Written by Leslie Lenkowsky, Professor Emeritus, IU Lilly Family School of Philanthropy.
In the second of the two 1889 essays known as “The Gospel of Wealth,” Andrew Carnegie tries to identify the “best uses” for philanthropic giving. At the top of his list, “standing apart by itself,” is founding a university, as exemplified by Leland Stanford’s recent commitment to establish “a complete university” in California. Stanford and the benefactors of other universities deserved “credit” and “admiration,” Carnegie wrote, “as much for the time and the attention given during their lives, as for their expenditure, upon their respective monuments.”
However, a recent book by Richard White, a retired Stanford history professor, casts considerable doubt on whether Leland Stanford deserves such accolades. His gift not only led to various legal and administrative problems but also may have contributed to the 1905 murder of his widow, Jane. White aims to solve the mystery of “Who Killed Jane Stanford?” by sorting through numerous suspects, including David Starr Jordan, who was recruited from Indiana University to serve as the university’s founding president. But in the process, he also shows how a seemingly generous gift went badly, perhaps fatally, awry. For today’s philanthropists, the story should serve as a reminder of the adage that no good deed goes unpunished.

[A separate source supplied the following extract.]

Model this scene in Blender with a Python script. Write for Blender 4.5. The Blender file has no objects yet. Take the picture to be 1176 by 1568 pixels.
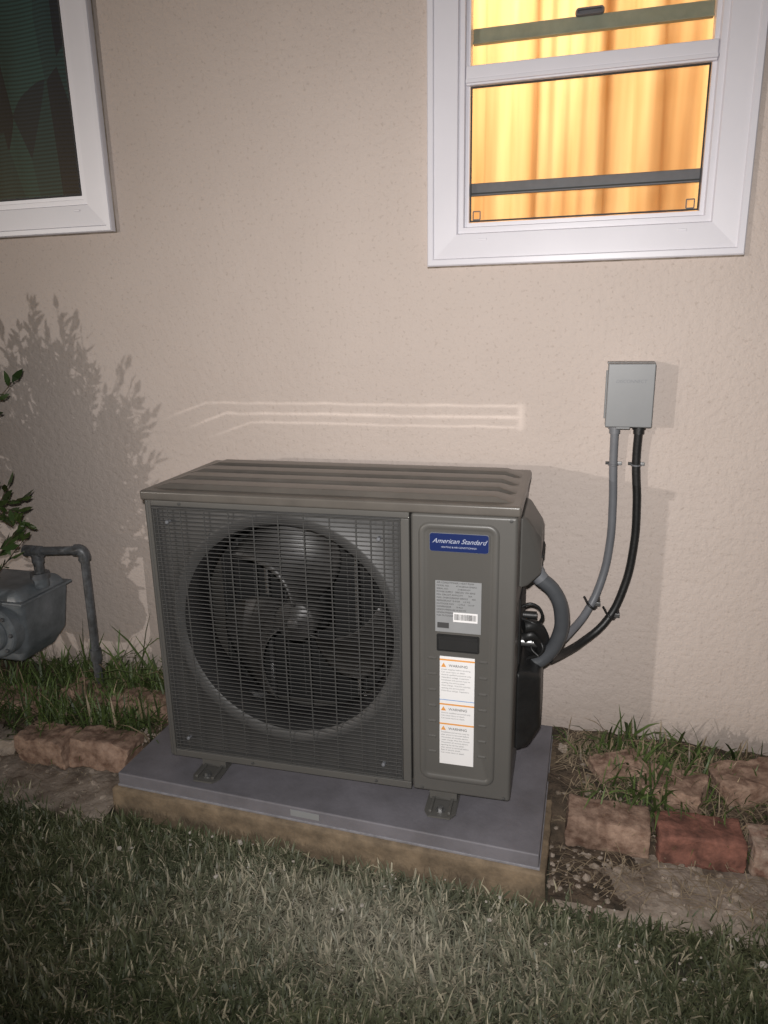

The mystery begins in 1884, when the Stanfords’ only son, Leland Jr., died of typhoid fever in Florence, Italy. Supposedly inspired by a vision of their deceased son, they decided to devote their considerable fortune – derived principally (and, critics said, corruptly) from railroad investments – to founding a university in their memory. After faculty from other universities were recruited, the first class entered in the fall of 1891. Less than two years later, Leland Stanford passed away, and his widow assumed control of the fortune –until her death, the university.